Copy out all of the material exactly as presented.
* start *
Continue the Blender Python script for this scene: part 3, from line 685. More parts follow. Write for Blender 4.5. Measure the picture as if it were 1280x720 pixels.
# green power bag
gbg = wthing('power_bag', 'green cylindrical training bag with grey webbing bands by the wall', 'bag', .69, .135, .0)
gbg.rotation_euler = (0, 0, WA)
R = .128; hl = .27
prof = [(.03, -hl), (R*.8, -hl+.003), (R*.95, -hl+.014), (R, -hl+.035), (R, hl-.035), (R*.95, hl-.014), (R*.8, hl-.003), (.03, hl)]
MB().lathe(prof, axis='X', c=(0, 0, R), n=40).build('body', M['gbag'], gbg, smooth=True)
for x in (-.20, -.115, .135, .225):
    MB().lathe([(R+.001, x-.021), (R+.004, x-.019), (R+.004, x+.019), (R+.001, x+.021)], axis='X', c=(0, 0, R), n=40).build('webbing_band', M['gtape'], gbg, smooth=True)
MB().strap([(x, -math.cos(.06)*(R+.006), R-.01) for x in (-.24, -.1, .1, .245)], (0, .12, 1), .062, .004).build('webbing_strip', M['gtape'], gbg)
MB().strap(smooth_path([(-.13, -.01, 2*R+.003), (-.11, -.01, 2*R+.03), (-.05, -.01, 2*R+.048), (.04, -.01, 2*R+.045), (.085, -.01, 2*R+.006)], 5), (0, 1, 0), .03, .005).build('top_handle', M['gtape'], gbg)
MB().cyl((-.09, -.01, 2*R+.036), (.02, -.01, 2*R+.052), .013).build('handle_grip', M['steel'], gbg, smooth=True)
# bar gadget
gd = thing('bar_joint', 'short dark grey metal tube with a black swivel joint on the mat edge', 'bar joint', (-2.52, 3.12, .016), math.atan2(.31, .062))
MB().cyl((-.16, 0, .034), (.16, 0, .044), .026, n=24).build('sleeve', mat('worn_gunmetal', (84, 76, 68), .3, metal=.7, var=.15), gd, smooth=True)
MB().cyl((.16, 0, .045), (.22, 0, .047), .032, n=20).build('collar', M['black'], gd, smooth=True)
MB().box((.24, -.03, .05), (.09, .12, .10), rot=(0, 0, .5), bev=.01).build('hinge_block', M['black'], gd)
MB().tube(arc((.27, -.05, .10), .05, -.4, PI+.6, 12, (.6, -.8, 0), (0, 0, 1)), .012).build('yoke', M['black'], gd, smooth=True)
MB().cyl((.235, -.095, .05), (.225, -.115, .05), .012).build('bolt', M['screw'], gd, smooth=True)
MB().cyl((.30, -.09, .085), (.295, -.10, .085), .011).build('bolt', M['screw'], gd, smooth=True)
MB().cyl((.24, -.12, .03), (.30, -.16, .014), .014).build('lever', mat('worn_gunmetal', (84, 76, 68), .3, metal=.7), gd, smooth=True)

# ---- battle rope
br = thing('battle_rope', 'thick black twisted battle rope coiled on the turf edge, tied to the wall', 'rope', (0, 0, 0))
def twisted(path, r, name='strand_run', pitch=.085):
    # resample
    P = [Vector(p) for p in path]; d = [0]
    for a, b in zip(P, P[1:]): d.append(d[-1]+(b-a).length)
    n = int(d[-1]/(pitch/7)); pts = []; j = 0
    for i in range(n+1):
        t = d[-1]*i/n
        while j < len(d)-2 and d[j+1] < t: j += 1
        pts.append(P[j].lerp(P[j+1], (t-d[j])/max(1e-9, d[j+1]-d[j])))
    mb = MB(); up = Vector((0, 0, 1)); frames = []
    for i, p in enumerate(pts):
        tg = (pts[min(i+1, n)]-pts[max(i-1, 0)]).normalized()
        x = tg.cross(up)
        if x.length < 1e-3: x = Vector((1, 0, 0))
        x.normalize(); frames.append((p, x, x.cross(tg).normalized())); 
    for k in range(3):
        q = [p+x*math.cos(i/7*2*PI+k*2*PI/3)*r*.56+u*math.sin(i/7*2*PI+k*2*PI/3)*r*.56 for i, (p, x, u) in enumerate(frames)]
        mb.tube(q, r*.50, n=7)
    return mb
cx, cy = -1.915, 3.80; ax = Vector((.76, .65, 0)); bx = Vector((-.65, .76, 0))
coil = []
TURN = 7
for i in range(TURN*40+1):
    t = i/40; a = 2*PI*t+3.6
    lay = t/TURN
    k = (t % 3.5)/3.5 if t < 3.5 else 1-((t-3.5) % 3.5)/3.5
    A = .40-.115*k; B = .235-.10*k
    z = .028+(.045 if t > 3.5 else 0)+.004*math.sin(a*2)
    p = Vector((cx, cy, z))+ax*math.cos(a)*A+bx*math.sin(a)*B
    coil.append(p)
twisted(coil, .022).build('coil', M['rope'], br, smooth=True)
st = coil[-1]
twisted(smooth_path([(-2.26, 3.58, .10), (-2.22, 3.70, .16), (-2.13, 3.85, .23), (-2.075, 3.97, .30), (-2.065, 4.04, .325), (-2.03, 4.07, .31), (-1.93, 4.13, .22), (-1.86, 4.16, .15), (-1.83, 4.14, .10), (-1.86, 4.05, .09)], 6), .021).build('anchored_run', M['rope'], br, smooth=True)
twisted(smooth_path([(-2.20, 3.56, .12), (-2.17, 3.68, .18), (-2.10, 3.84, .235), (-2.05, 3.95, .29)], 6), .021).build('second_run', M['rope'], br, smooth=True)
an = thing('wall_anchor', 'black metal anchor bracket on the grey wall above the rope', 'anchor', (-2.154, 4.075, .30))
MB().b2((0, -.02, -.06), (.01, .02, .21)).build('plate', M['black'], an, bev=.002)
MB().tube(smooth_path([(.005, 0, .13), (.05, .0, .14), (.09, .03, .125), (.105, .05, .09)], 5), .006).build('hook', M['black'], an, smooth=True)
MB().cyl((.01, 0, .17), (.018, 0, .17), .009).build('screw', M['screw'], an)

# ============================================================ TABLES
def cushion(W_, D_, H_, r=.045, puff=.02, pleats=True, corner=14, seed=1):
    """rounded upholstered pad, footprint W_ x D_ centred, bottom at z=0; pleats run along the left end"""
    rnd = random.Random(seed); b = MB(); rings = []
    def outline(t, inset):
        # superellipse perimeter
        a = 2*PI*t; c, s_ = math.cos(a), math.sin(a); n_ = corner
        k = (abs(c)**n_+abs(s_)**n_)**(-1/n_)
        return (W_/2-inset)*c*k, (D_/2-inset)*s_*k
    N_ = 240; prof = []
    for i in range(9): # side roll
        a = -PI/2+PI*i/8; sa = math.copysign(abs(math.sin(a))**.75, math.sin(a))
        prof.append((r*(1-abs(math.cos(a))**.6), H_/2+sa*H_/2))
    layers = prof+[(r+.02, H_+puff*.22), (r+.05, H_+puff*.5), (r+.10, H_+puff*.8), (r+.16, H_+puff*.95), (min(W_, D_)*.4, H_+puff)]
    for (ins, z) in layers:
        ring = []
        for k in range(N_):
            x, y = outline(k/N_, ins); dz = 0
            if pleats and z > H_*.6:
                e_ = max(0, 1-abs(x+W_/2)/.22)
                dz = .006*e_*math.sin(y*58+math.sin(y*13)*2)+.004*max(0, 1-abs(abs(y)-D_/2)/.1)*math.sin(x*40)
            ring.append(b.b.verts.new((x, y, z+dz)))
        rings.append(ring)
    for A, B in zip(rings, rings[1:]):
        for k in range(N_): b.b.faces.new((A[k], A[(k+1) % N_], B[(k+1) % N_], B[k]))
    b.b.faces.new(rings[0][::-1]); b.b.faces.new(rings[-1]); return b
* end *
### Response
Continue the Blender Python script for this scene: part 3, from line 685. More parts follow. Write for Blender 4.5. Measure the picture as if it were 1280x720 pixels.
# green power bag
gbg = wthing('power_bag', 'green cylindrical training bag with grey webbing bands by the wall', 'bag', .69, .135, .0)
gbg.rotation_euler = (0, 0, WA)
R = .128; hl = .27
prof = [(.03, -hl), (R*.8, -hl+.003), (R*.95, -hl+.014), (R, -hl+.035), (R, hl-.035), (R*.95, hl-.014), (R*.8, hl-.003), (.03, hl)]
MB().lathe(prof, axis='X', c=(0, 0, R), n=40).build('body', M['gbag'], gbg, smooth=True)
for x in (-.20, -.115, .135, .225):
    MB().lathe([(R+.001, x-.021), (R+.004, x-.019), (R+.004, x+.019), (R+.001, x+.021)], axis='X', c=(0, 0, R), n=40).build('webbing_band', M['gtape'], gbg, smooth=True)
MB().strap([(x, -math.cos(.06)*(R+.006), R-.01) for x in (-.24, -.1, .1, .245)], (0, .12, 1), .062, .004).build('webbing_strip', M['gtape'], gbg)
MB().strap(smooth_path([(-.13, -.01, 2*R+.003), (-.11, -.01, 2*R+.03), (-.05, -.01, 2*R+.048), (.04, -.01, 2*R+.045), (.085, -.01, 2*R+.006)], 5), (0, 1, 0), .03, .005).build('top_handle', M['gtape'], gbg)
MB().cyl((-.09, -.01, 2*R+.036), (.02, -.01, 2*R+.052), .013).build('handle_grip', M['steel'], gbg, smooth=True)
# bar gadget
gd = thing('bar_joint', 'short dark grey metal tube with a black swivel joint on the mat edge', 'bar joint', (-2.52, 3.12, .016), math.atan2(.31, .062))
MB().cyl((-.16, 0, .034), (.16, 0, .044), .026, n=24).build('sleeve', mat('worn_gunmetal', (84, 76, 68), .3, metal=.7, var=.15), gd, smooth=True)
MB().cyl((.16, 0, .045), (.22, 0, .047), .032, n=20).build('collar', M['black'], gd, smooth=True)
MB().box((.24, -.03, .05), (.09, .12, .10), rot=(0, 0, .5), bev=.01).build('hinge_block', M['black'], gd)
MB().tube(arc((.27, -.05, .10), .05, -.4, PI+.6, 12, (.6, -.8, 0), (0, 0, 1)), .012).build('yoke', M['black'], gd, smooth=True)
MB().cyl((.235, -.095, .05), (.225, -.115, .05), .012).build('bolt', M['screw'], gd, smooth=True)
MB().cyl((.30, -.09, .085), (.295, -.10, .085), .011).build('bolt', M['screw'], gd, smooth=True)
MB().cyl((.24, -.12, .03), (.30, -.16, .014), .014).build('lever', mat('worn_gunmetal', (84, 76, 68), .3, metal=.7), gd, smooth=True)

# ---- battle rope
br = thing('battle_rope', 'thick black twisted battle rope coiled on the turf edge, tied to the wall', 'rope', (0, 0, 0))
def twisted(path, r, name='strand_run', pitch=.085):
    # resample
    P = [Vector(p) for p in path]; d = [0]
    for a, b in zip(P, P[1:]): d.append(d[-1]+(b-a).length)
    n = int(d[-1]/(pitch/7)); pts = []; j = 0
    for i in range(n+1):
        t = d[-1]*i/n
        while j < len(d)-2 and d[j+1] < t: j += 1
        pts.append(P[j].lerp(P[j+1], (t-d[j])/max(1e-9, d[j+1]-d[j])))
    mb = MB(); up = Vector((0, 0, 1)); frames = []
    for i, p in enumerate(pts):
        tg = (pts[min(i+1, n)]-pts[max(i-1, 0)]).normalized()
        x = tg.cross(up)
        if x.length < 1e-3: x = Vector((1, 0, 0))
        x.normalize(); frames.append((p, x, x.cross(tg).normalized())); 
    for k in range(3):
        q = [p+x*math.cos(i/7*2*PI+k*2*PI/3)*r*.56+u*math.sin(i/7*2*PI+k*2*PI/3)*r*.56 for i, (p, x, u) in enumerate(frames)]
        mb.tube(q, r*.50, n=7)
    return mb
cx, cy = -1.915, 3.80; ax = Vector((.76, .65, 0)); bx = Vector((-.65, .76, 0))
coil = []
TURN = 7
for i in range(TURN*40+1):
    t = i/40; a = 2*PI*t+3.6
    lay = t/TURN
    k = (t % 3.5)/3.5 if t < 3.5 else 1-((t-3.5) % 3.5)/3.5
    A = .40-.115*k; B = .235-.10*k
    z = .028+(.045 if t > 3.5 else 0)+.004*math.sin(a*2)
    p = Vector((cx, cy, z))+ax*math.cos(a)*A+bx*math.sin(a)*B
    coil.append(p)
twisted(coil, .022).build('coil', M['rope'], br, smooth=True)
st = coil[-1]
twisted(smooth_path([(-2.26, 3.58, .10), (-2.22, 3.70, .16), (-2.13, 3.85, .23), (-2.075, 3.97, .30), (-2.065, 4.04, .325), (-2.03, 4.07, .31), (-1.93, 4.13, .22), (-1.86, 4.16, .15), (-1.83, 4.14, .10), (-1.86, 4.05, .09)], 6), .021).build('anchored_run', M['rope'], br, smooth=True)
twisted(smooth_path([(-2.20, 3.56, .12), (-2.17, 3.68, .18), (-2.10, 3.84, .235), (-2.05, 3.95, .29)], 6), .021).build('second_run', M['rope'], br, smooth=True)
an = thing('wall_anchor', 'black metal anchor bracket on the grey wall above the rope', 'anchor', (-2.154, 4.075, .30))
MB().b2((0, -.02, -.06), (.01, .02, .21)).build('plate', M['black'], an, bev=.002)
MB().tube(smooth_path([(.005, 0, .13), (.05, .0, .14), (.09, .03, .125), (.105, .05, .09)], 5), .006).build('hook', M['black'], an, smooth=True)
MB().cyl((.01, 0, .17), (.018, 0, .17), .009).build('screw', M['screw'], an)

# ============================================================ TABLES
def cushion(W_, D_, H_, r=.045, puff=.02, pleats=True, corner=14, seed=1):
    """rounded upholstered pad, footprint W_ x D_ centred, bottom at z=0; pleats run along the left end"""
    rnd = random.Random(seed); b = MB(); rings = []
    def outline(t, inset):
        # superellipse perimeter
        a = 2*PI*t; c, s_ = math.cos(a), math.sin(a); n_ = corner
        k = (abs(c)**n_+abs(s_)**n_)**(-1/n_)
        return (W_/2-inset)*c*k, (D_/2-inset)*s_*k
    N_ = 240; prof = []
    for i in range(9): # side roll
        a = -PI/2+PI*i/8; sa = math.copysign(abs(math.sin(a))**.75, math.sin(a))
        prof.append((r*(1-abs(math.cos(a))**.6), H_/2+sa*H_/2))
    layers = prof+[(r+.02, H_+puff*.22), (r+.05, H_+puff*.5), (r+.10, H_+puff*.8), (r+.16, H_+puff*.95), (min(W_, D_)*.4, H_+puff)]
    for (ins, z) in layers:
        ring = []
        for k in range(N_):
            x, y = outline(k/N_, ins); dz = 0
            if pleats and z > H_*.6:
                e_ = max(0, 1-abs(x+W_/2)/.22)
                dz = .006*e_*math.sin(y*58+math.sin(y*13)*2)+.004*max(0, 1-abs(abs(y)-D_/2)/.1)*math.sin(x*40)
            ring.append(b.b.verts.new((x, y, z+dz)))
        rings.append(ring)
    for A, B in zip(rings, rings[1:]):
        for k in range(N_): b.b.faces.new((A[k], A[(k+1) % N_], B[(k+1) % N_], B[k]))
    b.b.faces.new(rings[0][::-1]); b.b.faces.new(rings[-1]); return b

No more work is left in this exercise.